Razzak, W A, (2014),
“New Zealand Labour Market Dynamics – pre and post global financial crisis,”
Forthcoming Working Paper, New Zealand Treasury, Wellington , New Zealand .
Thurow, L. C., (1968), "Disequilibrium and Marginal Productivity of Capital and Labor," Review of Economics and Statistics Vol 50, No.1, 23-31.
Thurow, L. C., (1968), "Disequilibrium and Marginal Productivity of Capital and Labor," Review of Economics and Statistics Vol 50, No.1, 23-31.
[1] All the data are taken
from Statistics New Zealand online. The sample is March 1991to September 2013.
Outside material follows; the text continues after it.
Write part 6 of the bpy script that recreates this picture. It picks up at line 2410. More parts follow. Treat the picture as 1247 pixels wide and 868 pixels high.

GDP data are only available to September 2013. The marginal product of labour
is a calibrated derivative of output (real GDP) with respect to labour of the
Cobb-Douglas production function. I assume a simple Cobb-Douglas production
function, where real GDP is a function of capital and labour with the shares
fixed at 0.4 and 0.6 for capital and labour respectively. Capital stock is
measured by the Perpetual Inventory equation with the assumption that the initial
period capital stock equal to 3 times GDP and a depreciation rate 0.08. Labour
is measured by working age population (15-64. Gross capital formation is
deflated by the capital price index. Wages are average hourly total ordinary
wage minus expected inflation, which I measure as a 6 quarter moving average of
the inflation rate. The inflation rate is the log-difference of the CPI.
Different functional forms and assumptions could be used, e.g., differentiating
between skilled and unskilled labour in a CES production function. The business
cycle fluctuations are deviations from trend measured by the HP filter. So
unemployment fluctuations are the deviations of unemployment from trend.